Sebbene sia chiaro che l’intervento militare, per quanto ricco di dubbi, può rallentare e forse fermare del tutto le rappresaglie di Gheddafi nei confronti dei ribelli libici, non è chiaro come evolverà la posizione dell’intera area col passare dei giorni. Oggi il Corriere della Sera riporta le parole di Roberto Formigoni, secondo cui «c’è il forte rischio che tutto sia interpretato come un rigurgito imperialista e colonialista». Le differenze tra l’Iraq e la Libia sono molte e molto rilevanti: il mandato dell’ONU, il multilateralismo internazionale, l’assenza di un’invasione di terra, le richieste e il benvenuto dei civili libici. Il rischio di cui parla Formigoni esiste, però: in questa fase, sembra sia decisivo l’atteggiamento delle istituzioni arabe che hanno dato sostegno e “copertura politica” all’intervento militare. Parliamo del Libano, del Qatar e degli Emirati Arabi Uniti. E della Lega Araba, che prima ha chiesto l’intervento e poi, ieri, si è lamentata dei bombardamenti. Proteggere i civili e sostenere i ribelli non sono due obiettivi coincidenti, fa notare oggi un editoriale del Guardian: la tensione tra questi due scopi rischia di far venir meno all’intervento militare il sostegno delle istituzioni locali. “Cosa succederà quando una bomba cadrà sul posto sbagliato?”, chiede James Fallows sull’Atlantic.

Chi sono i ribelli?
Sappiamo chi sono i ribelli, chi li ha armati, cosa vogliono? Detto che la risoluzione dell’ONU non schiera la comunità internazionale dalla parte dei ribelli ma è volta a fermare le violenze sui civili, alcune cose le sappiamo. Sappiamo che dei ribelli fanno parte persone di estrazione molto variegata: storici oppositori politici del regime, attivisti per i diritti umani, ex membri dell’esercito e del regime, membri dei gruppi islamici che non avevano un ottimo rapporto col regime. I ribelli si sono dati un’organizzazione e un volto politico, al contrario di quanto era accaduto in Egitto e in Tunisia, formando il Consiglio nazionale libico. Le armi che possiedono sono state sottratte all’esercito libico e ai suoi depositi durante l’avanzata delle prime settimane di protesta

Cosa viene dopo Gheddafi?
Anche questo è un problema che rischia di porsi di qui alle prossime settimane. Se è vero che si può ottenere l’arresto delle violenze anche senza l’uscita di scena di Gheddafi, se questa dovesse avvenire quale sarebbe il futuro della Libia? Il Consiglio nazionale libico, l’organo che rappresenta i ribelli, è stato riconosciuto come interlocutore ufficiale dalla Francia, dal Portogallo e soprattutto dalla Lega Araba. Anche Italia, Gran Bretagna e Stati Uniti hanno avuto contatti informali con i ribelli. È indubbio però che una parte dei cittadini libici, soprattutto a Tripoli, continua a stare dalla parte di Gheddafi. Così come in Egitto e in Tunisia, una volta caduto il regime il principale problema sarà mettersi alle spalle la dittatura e costruire delle istituzioni all’interno delle quali potersi confrontare in modo non violento.

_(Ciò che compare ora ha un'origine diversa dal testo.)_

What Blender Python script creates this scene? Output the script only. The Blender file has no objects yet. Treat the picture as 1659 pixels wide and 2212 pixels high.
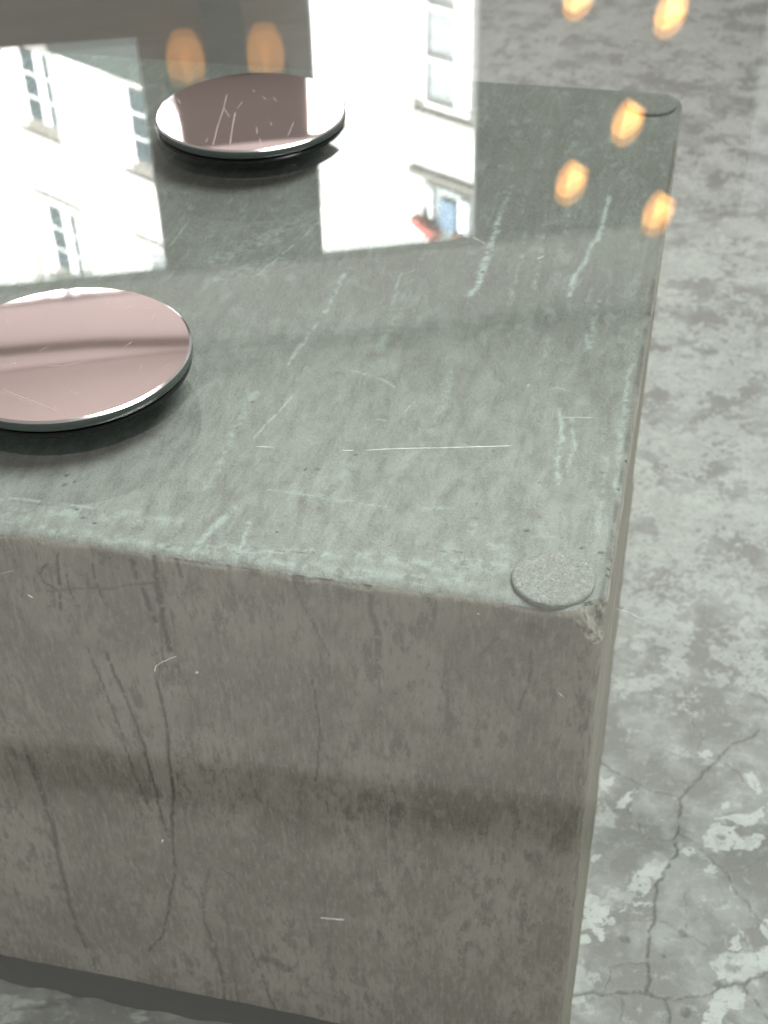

E se arrivano migliaia di immigrati?
Questa è l’obiezione della Lega Nord e di qualche pezzo del centrodestra italiano ma sembra essere la più inconsistente, per alcune ragioni. Il ministro Maroni ha detto che già da diversi giorni le coste libiche sono prive di alcun controllo e soltanto il clima di caos ha impedito che ripartissero i viaggi verso l’Italia: se ci sarà un esodo, sarà probabilmente a causa di quanto accaduto prima e non dopo l’intervento militare. Da questo punto di vista, anzi, la partecipazione all’intervento permette all’Italia di avere qualche voce in capitolo nell’eventualità in cui ci si trovi ad affrontare con le nazioni alleate il problema dei profughi e, come spiegava ieri il ministro La Russa, questa è forse la ragione fondamentale che ha spinto il governo a partecipare alla missione. Infine, appunto, in quel caso non si tratterebbe più di immigrati clandestini bensì di profughi di guerra: il loro status è stabilito da accordi internazionali cui l’Italia non può sottrarsi, lo stesso ministero degli Interni li definisce “categoria protetta”.

Possiamo essere colpiti?
Sul Corriere della Sera di oggi, Antonio Panebianco scrive che “siamo il Paese più vicino e il più esposto alle ritorsioni”. Sia Berlusconi che La Russa hanno escluso che l’arsenale libico possa essere in grado di colpire il territorio italiano, ma nessuno può essere certo che l’Italia sia al sicuro da atti di terrorismo come quelli promossi o ispirati da Gheddafi durante i quarant’anni del suo regime.